Dalam Pasal 1320 KUH Perdata, untuk sahnya suatu perjanjian
diperlukan empat syarat adalah kata sepakat antara para pihak yang
mengikatkan diri, yaitu :
- Kata sepakat antara para pihak yang mengikatkan diri.
- Cakap untuk membuat suatu perjanjian.
- Mengenai suatu hal tertentu.
- Suatu sebab yang halal.
4. WANPRESTASI DAN AKIBAT – AKIBATNYA
Wansprestasi timbul apabila salah satu pihak (debitur) tidak
melakukan apa yang diperjanjikan, misalnya ia (alpa) atau ingkar janji.
Adapun bentuk dari wansprestasi bisa berupa empat kategori, yakni :
1. Tidak melakukan apa yang disanggupi akan dilakukannya.
2. Melaksanakan apa yand dijanjikannua, tetapi tidak sebagaimana yang dijanjikan.
3. Melakukan apa yang dijanjikan tetapi terlambat.
4. Melakukan sesuatu yang menurut perjanjian tidak boleh dilakukan.
5. HAPUSNYA PERIKATAN
Perihal hapusnya perikatan
Dalam Kitab Undang-undang Hukum Perdata Pasal 1381 menyebutkan sepuluh macam cara hapusnya perikatan yaitu :
- Pembayaran
- Penawaran pembayaran diikuti dengan penitipan.

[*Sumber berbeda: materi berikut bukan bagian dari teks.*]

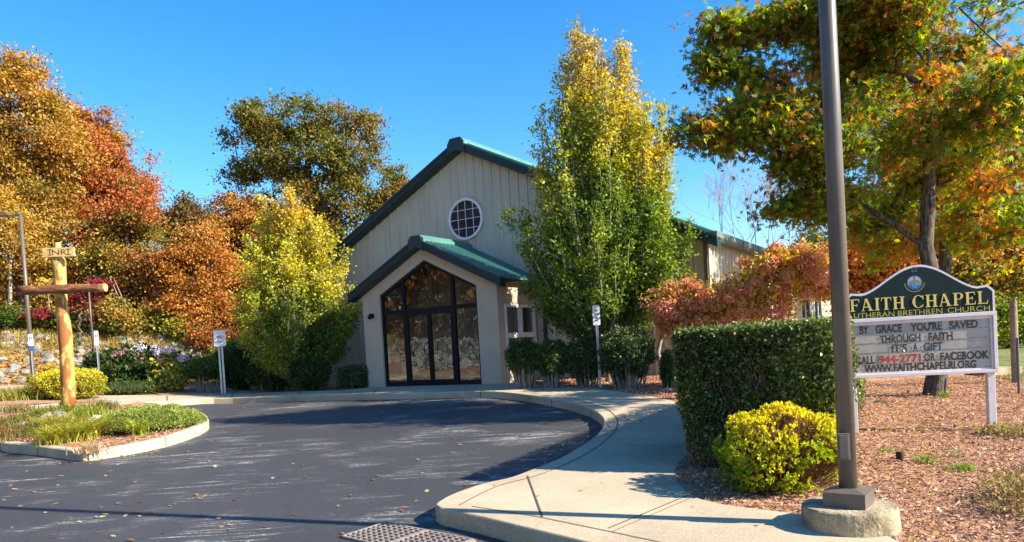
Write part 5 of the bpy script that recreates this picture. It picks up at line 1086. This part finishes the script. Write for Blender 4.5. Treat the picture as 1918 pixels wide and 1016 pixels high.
tree('pin_oak', ob, pt(1738, -120, ob.y + .1), oak_bl, ob.y, 'large pin oak with green and rust lobed leaves behind the church sign', 'tree', OAKP, 700, 54, .105, .165, tr=.155, star=True, gap=.5, extra=[(1322, 48, 1480, 40, 14, 0), (1330, 70, 1470, 60, 9, .2), (1312, 108, 1470, 150, 16, .1), (1320, 135, 1450, 168, 10, .2), (1272, 238, 1480, 215, 22, -.1), (1290, 262, 1420, 245, 10, 0), (1352, 285, 1400, 245, 5, 0), (1390, 200, 1540, 180, 12, .1), (1450, 300, 1560, 260, 10, .1), (1460, 318, 1560, 300, 8, .2), (1442, 398, 1560, 350, 14, .4), (1480, 380, 1600, 372, 10, .5), (1400, 235, 1540, 240, 12, .3)], leafm=OLEAF, shell=.6, rtip=.009, step=.6, sag=.12, nsc=.7, flat=.75, tjit=.24)
# second oak close behind the pin oak, with its own trunk and crown
tree('pin_oak', Vector((11.4, 19.6, tilt(11.4, 19.6) + .1)), pt(1775, 100, 19.6), [(1790, 240, 170, 120, 0, 3), (1720, 380, 130, 80, 0, 2.5), (1850, 420, 130, 90, 0, 2.6), (1650, 450, 70, 50, 0, 1.6), (1900, 300, 110, 110, 0, 3)], 19.6, 'second oak with browner bark close behind the large pin oak', 'tree', [(.14, .2, .03), (.27, .32, .04), (.46, .44, .04), (.50, .25, .05), (.52, .20, .07), (.22, .28, .04)], 340, 70, .14, .28, tr=.2, leafm=OLEAF, star=True, shell=.4, rtip=.014, step=1., nsc=.9, flat=.6)
ra = 'autumn trees along the street on the right'
tree('maple_tree', gb(1640, 29), pt(1640, 440, 29), [(1640, 490, 52, 50), (1600, 520, 30, 30), (1690, 480, 60, 60)], 29, 'orange red maple behind the left shoulder of the church sign', 'tree', [RUST, (.55, .14, .05), ORA, OLV], 150, 110, .17, .34, tr=.16, group=ra, nsc=.8)
tree('maple_tree', gb(1830, 30), pt(1830, 420, 30), [(1800, 500, 80, 60), (1870, 470, 80, 80), (1760, 450, 60, 60), (1850, 540, 80, 36), (1930, 520, 70, 90)], 30, 'red and orange maple behind the right shoulder of the church sign', 'tree', [(.48, .14, .08), (.50, .22, .06), (.2, .24, .04), (.52, .36, .07), (.40, .36, .05), (.16, .2, .03)], 300, 110, .17, .36, tr=.2, group=ra, nsc=.8)
tree('maple_tree', gb(1890, 24), pt(1889, 600, 24), [(1880, 605, 40, 36), (1858, 620, 20, 26), (1915, 600, 30, 36)], 24, 'small yellow green street tree with a thin dark trunk', 'tree', [GRN, YGR, (.45, .42, .05), (.6, .42, .05)], 90, 110, .11, .22, tr=.12, group=ra, nsc=1.2)
tree('evergreen_tree', gb(1600, 50), pt(1590, 440, 50), [(1590, 500, 34, 40), (1620, 520, 40, 36)], 50, 'pale green and yellow tree between light pole and sign top', 'tree', [(.16, .2, .05), (.28, .33, .07), (.42, .40, .08)], 120, 90, .22, .4, tr=.2, nsc=.9)
tree('evergreen_tree', gb(1530, 66), pt(1530, 440, 66), [(1530, 470, 40, 44), (1570, 470, 30, 60), (1490, 490, 30, 24)], 66, 'blue green evergreen rising over the far end of the chapel roof', 'tree', [(.07, .1, .05), (.14, .19, .09), (.24, .3, .1)], 130, 90, .24, .45, tr=.25, nsc=.8, shell=.3)
o = mass('far_woodland', [(1700 + i * 60, 560, 60, 50) for i in range(7)], 44, 16000, .3, [OLV, GRN, ORA, YGR, DKG]); tag(o, 'dense autumn trees across the street filling the view behind the sign', 'woodland', kind='stuff')
# bare tree
bt = gb(1440, 68); t_ = thing('bare_tree', bt, 'leafless grey tree standing beyond the chapel roof', 'tree')
sg = []
def rec(p, d, L_, r, k):
    e = p + d * L_; sg.append((np.array(p), np.array(e), r, r * .75))
    if k == 0: return
    for _ in range(3 if k > 1 else 4):
        nd = Vector(RS.normal(size=3)) * .34 + d; nd.z = abs(nd.z) + .25; nd.normalize(); rec(e, nd, L_ * random.uniform(.62, .86), r * .62, k - 1)
for sx_ in (-2.2, -.7, .8, 2.3): rec(bt + Vector((sx_ * .3, 0, 0)), Vector((sx_ * .16, 0, 1)).normalized(), 4.4, .09, 5)
segtubes(sg, 'branches', plain('grey_twigs', (.30, .24, .22), .9), t_, 3)
ep = np.array([s[1] for s in sg[-500:]]); ep = np.repeat(ep[RS.choice(len(ep), 220)], 4, 0) + RS.normal(size=(880, 3)) * .25; leafobj('last_leaves', ep, .16 + .12 * RS.rand(len(ep)), pal([(.25, .13, .06), (.3, .22, .08)], RS.rand(len(ep))), t_)
# ---------------------------------------------------------------- stone bank
ROCKM = [noisy('rubble_stone_%d' % i, [(.3, a), (.7, b_)], 4, .9, 25, .6, .02) for i, (a, b_) in enumerate([((.13, .125, .115), (.32, .31, .285)), ((.17, .145, .11), (.36, .31, .24)), ((.08, .08, .08), (.22, .215, .21))])]
def rock_mesh(name, m_, sub=2, rough=.22, sq=(1, .8, .6)):
    bm = bmesh.new(); bmesh.ops.create_icosphere(bm, subdivisions=sub, radius=1)
    pl_ = [Vector(RS.normal(size=3)).normalized() for _ in range(9)]; ds_ = [random.uniform(.55, .9) for _ in pl_]
    for v in bm.verts:
        for p_, d_ in zip(pl_, ds_):
            k = v.co.dot(p_) - d_
            if k > 0: v.co -= p_ * k
        v.co *= 1 + random.uniform(-.03, .03); v.co = Vector((v.co.x * sq[0], v.co.y * sq[1], v.co.z * sq[2]))
    me = bpy.data.meshes.new(name); bm.to_mesh(me); bm.free(); me.materials.append(m_); return me
rocks = [rock_mesh('rubble_stone', ROCKM[i % 3]) for i in range(9)]
cnt = 0; rest = MB()
def bank_pt(s):
    L_ = 0
    for (x0, y0), (x1, y1) in zip(BANK, BANK[1:]):
        d = math.hypot(x1 - x0, y1 - y0)
        if L_ + d > s: f = (s - L_) / d; return x0 + (x1 - x0) * f, y0 + (y1 - y0) * f, (y0 - y1) / d, (x1 - x0) / d
        L_ += d
    return None
cand = []
s = 36.
while s < 92:
    for _ in range(17):
        q = bank_pt(s + random.uniform(0, .5))
        if not q: break
        w = random.uniform(.3, 4.3); x, y = q[0] + q[2] * w, q[1] + q[3] * w; a = x / max(y, .1); r = random.uniform(.13, .30) * (1 - .05 * w); cand.append((x, y, r, -.75 < a < -.30 and y > 20))
    s += .46
vis = [c for c in cand if c[3]]; vis.sort(key=lambda c: c[1] - c[2] * 8); nvis = vis[:295]; other = vis[295:] + [c for c in cand if not c[3]]
for x, y, r, _ in nvis:
    o = bpy.data.objects.new('rubble_stone', random.choice(rocks)); C.objects.link(o); o.location = (x, y, ground_z(x, y) + .12); o.scale = (r * 1.15, r * 1.15, r * 1.15); o.rotation_euler = (random.uniform(-.5, .5), random.uniform(-.5, .5), random.uniform(0, 6.28))
    tag(o, 'pale grey rubble stone on the bank under the woodland, left of the chapel', 'stone', 'rubble stones of the bank')
def merge_copies(name, items, meshes, cols=None, matl=None):
    VV, FF, base = [], [], 0
    for (loc, r, rot) in items:
        me = random.choice(meshes); V = np.array([v.co[:] for v in me.vertices]) * r; Rm = np.array(rot.to_matrix()); V = V @ Rm.T + np.array(loc); VV.append(V); FF.append(np.array([p.vertices[:] for p in me.polygons]) + base); base += len(V)
    return np_mesh(name, np.concatenate(VV), np.concatenate(FF), matl or meshes[0].materials[0], None, org=Vector(np.concatenate(VV).mean(0)))
from mathutils import Euler
o = merge_copies('rubble_stones', [((x, y, ground_z(x, y) + .12), r * 1.1, Euler((random.uniform(-.5, .5), random.uniform(-.5, .5), random.uniform(0, 6)))) for x, y, r, _ in other], rocks, matl=ROCKM[0]); tag(o, 'rest of the pale rubble stones packed along the bank', 'stones', kind='stuff')
# dry grass on the bank top
def blades(name, P, h, col, parent=None, w=.006, bend=.6, matl=None, org=None, up=1.):
    n = len(P); a = RS.rand(n) * 2 * math.pi; dx = np.stack([np.cos(a), np.sin(a), 0 * a], 1); side = np.stack([-np.sin(a), np.cos(a), 0 * a], 1); V = []
    for i in range(5):
        f = i / 4; z = h * (f * up - .30 * bend * f ** 3); off = h * bend * f ** 1.8 * .75; c = P + dx * off[:, None] + np.stack([0 * z, 0 * z, z], 1); ww = w * (1 - f ** 2 * .9); V += [c - side * (ww if np.ndim(ww) == 0 else ww[:, None]), c + side * (ww if np.ndim(ww) == 0 else ww[:, None])]
    V = np.stack(V, 1).reshape(-1, 3); b_ = np.arange(n)[:, None] * 10; Fq = np.concatenate([b_ + np.array([[2 * i, 2 * i + 1, 2 * i + 3, 2 * i + 2]]) for i in range(4)])
    return np_mesh(name, V, Fq, matl or LEAF, parent, org=org if parent is None else None, col=np.repeat(col, 10, 0))
def gpts(fn_, n, zoff=.12):
    out = []
    while len(out) < n:
        x, y = fn_(); out.append((x, y, ground_z(x, y) + zoff))
    return np.array(out)
def bp():
    q = bank_pt(random.uniform(52, 90)); w = random.gauss(3.9, 1.1); return q[0] + q[2] * w, q[1] + q[3] * w
P = gpts(bp, 26000); o = blades('dry_grass', P, .12 + .3 * RS.rand(len(P)), pal([(.45, .30, .10), (.5, .38, .12), (.25, .24, .05), (.3, .28, .06), (.4, .2, .07)], lf(P, .8) * .7 + RS.rand(len(P)) * .3), w=.012, org=Vector(P.mean(0))); tag(o, 'dry golden grass covering the top of the stone bank', 'grass', kind='stuff')
# leaf litter on the bank slope and under the trees
def litter(name, fn_, n, ls, palt, label, zoff, tiltz=2.2, kind='stuff', cat='leaf litter'):
    P = gpts(fn_, n, zoff); V, c = leafquads(P, ls * (.6 + .7 * RS.rand(n)), pal(palt, RS.rand(n)) * (1 + RS.normal(size=(n, 1)) * .2).clip(.4, 1.6), bias=(0, 0, tiltz), aspect=.36)
    o = np_mesh(name, V, np.arange(len(V)).reshape(-1, 4), LEAF, None, org=Vector(P.mean(0)), col=c); return tag(o, label, cat, kind=kind)
litter('leaf_litter', lambda: (random.uniform(-24, 0), random.uniform(28, 42)), 30000, .16, [RUST, ORA, GOLD, BRN, (.4, .25, .1)], 'fallen orange and brown leaves carpeting the woodland floor', .14)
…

- Pembaharuan utang (inovatie)
- Perjumpaan utang (kompensasi)
- Percampuran utang.
- Pembebasan utang.
- Musnahnya barang yang terutang
- Kebatalan dan pembatalan perikatan-perikatan.
Adapun dua cara lainnya yang tidak diatur dalam Bab IV Buku III KUH Perdata adalah :
- Syarat yang membatalkan (diatur dalam Bab I).
- Kadaluwarsa (diatur dalam Buku IV, Bab 7).